> Given instruction:
From the very first line of the data to the line containing "COL = scene.collection", retype everything exactly, leaving the pictures behind.

═════ Information supplied ═════

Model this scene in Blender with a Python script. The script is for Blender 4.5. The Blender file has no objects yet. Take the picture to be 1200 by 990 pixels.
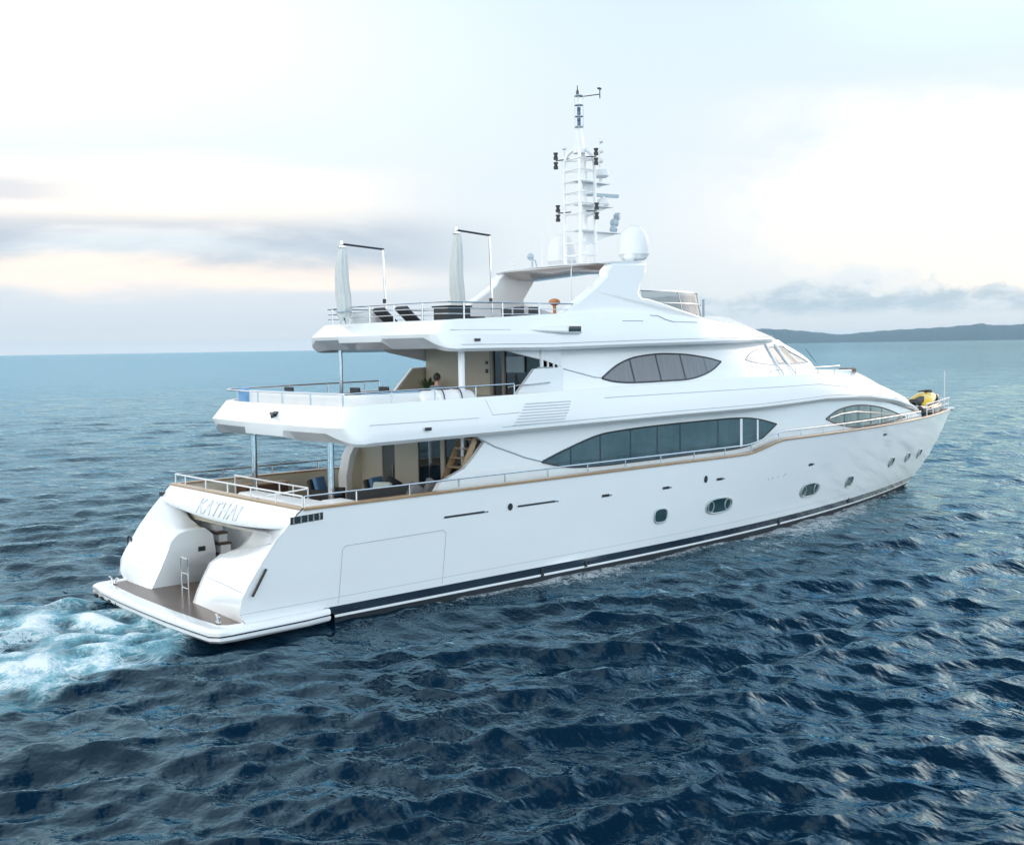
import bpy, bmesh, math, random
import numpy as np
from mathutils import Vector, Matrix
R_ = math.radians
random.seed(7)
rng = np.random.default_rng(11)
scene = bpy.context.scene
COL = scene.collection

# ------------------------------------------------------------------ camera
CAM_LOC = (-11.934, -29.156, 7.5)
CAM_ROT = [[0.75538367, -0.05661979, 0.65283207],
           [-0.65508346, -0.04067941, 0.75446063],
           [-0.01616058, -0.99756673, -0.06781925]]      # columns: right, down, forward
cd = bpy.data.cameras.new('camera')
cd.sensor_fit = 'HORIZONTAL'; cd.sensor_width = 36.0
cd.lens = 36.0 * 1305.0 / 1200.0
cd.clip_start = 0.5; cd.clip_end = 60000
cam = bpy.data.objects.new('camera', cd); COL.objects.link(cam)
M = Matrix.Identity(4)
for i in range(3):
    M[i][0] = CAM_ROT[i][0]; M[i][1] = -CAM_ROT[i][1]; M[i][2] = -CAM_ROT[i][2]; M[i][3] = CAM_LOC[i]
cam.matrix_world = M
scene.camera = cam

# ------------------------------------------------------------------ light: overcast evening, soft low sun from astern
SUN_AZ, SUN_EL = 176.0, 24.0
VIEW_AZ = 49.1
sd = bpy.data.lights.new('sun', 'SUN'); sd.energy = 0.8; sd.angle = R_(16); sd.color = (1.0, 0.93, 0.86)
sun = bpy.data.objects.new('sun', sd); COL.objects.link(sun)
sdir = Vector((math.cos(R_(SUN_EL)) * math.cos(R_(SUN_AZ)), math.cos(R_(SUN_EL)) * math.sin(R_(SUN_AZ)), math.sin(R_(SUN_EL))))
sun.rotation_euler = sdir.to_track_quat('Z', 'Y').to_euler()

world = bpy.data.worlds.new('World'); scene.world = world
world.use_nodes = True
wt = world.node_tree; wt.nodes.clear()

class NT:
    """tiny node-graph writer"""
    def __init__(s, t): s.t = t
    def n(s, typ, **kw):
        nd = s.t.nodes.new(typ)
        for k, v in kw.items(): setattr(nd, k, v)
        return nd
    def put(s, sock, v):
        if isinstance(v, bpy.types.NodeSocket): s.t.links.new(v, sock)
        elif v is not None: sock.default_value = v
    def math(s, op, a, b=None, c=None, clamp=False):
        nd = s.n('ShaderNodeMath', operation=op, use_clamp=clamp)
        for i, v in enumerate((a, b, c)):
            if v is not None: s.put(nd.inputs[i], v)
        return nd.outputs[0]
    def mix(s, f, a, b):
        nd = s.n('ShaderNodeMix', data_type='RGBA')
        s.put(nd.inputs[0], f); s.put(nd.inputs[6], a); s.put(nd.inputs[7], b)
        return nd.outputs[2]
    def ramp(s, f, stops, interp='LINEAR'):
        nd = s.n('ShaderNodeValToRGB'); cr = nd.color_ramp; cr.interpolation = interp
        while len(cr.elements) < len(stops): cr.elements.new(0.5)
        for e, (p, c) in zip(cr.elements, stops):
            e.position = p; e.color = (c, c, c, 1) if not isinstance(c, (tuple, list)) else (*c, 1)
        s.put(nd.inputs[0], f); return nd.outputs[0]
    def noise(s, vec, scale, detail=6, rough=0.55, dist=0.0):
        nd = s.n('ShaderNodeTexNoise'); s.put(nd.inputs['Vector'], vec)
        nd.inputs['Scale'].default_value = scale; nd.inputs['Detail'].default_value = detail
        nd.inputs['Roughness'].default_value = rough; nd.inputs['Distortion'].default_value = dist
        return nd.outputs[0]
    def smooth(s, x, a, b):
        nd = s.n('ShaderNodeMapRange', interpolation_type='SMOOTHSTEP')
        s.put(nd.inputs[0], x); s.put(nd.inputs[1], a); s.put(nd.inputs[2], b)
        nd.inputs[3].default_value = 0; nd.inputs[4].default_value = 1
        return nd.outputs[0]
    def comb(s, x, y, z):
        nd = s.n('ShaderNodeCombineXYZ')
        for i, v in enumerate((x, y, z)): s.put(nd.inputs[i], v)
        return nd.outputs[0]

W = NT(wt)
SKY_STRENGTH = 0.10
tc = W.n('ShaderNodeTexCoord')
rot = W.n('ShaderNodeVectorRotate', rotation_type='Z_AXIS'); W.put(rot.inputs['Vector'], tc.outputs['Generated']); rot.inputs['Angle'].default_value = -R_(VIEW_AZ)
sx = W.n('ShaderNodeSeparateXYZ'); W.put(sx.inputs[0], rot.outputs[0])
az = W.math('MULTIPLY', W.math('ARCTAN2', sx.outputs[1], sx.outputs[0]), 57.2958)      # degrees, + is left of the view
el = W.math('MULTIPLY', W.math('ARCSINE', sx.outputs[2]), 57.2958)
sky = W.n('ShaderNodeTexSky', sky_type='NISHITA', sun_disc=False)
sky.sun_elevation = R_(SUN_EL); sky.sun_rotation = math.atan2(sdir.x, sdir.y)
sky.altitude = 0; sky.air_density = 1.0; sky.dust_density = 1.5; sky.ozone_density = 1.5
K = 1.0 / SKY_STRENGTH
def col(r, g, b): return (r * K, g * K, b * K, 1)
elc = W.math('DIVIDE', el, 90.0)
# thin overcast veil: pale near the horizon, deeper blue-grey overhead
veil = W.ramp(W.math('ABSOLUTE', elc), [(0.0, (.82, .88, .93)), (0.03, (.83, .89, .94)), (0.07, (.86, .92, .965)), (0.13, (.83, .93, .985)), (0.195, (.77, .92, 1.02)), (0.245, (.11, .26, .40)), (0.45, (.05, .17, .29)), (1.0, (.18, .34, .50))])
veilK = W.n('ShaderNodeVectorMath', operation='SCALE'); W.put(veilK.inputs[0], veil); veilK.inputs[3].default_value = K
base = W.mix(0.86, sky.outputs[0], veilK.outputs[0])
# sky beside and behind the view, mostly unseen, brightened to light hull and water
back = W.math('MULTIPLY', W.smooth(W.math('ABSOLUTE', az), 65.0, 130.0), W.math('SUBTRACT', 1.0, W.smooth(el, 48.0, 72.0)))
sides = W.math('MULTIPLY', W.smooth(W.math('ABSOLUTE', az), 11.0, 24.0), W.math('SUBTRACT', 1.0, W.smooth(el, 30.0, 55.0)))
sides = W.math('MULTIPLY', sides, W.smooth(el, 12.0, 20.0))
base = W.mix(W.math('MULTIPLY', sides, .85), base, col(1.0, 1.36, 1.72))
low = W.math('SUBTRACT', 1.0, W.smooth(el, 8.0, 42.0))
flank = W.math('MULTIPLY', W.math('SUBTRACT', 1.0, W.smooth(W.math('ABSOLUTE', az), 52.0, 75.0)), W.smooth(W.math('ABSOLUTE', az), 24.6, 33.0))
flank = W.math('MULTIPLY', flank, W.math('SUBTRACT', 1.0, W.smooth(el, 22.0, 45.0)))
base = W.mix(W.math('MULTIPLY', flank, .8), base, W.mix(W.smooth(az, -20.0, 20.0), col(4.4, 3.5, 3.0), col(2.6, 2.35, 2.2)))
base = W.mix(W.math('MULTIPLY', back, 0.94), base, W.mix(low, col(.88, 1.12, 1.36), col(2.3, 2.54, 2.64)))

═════

> Full output:
Model this scene in Blender with a Python script. The script is for Blender 4.5. The Blender file has no objects yet. Take the picture to be 1200 by 990 pixels.
import bpy, bmesh, math, random
import numpy as np
from mathutils import Vector, Matrix
R_ = math.radians
random.seed(7)
rng = np.random.default_rng(11)
scene = bpy.context.scene
COL = scene.collection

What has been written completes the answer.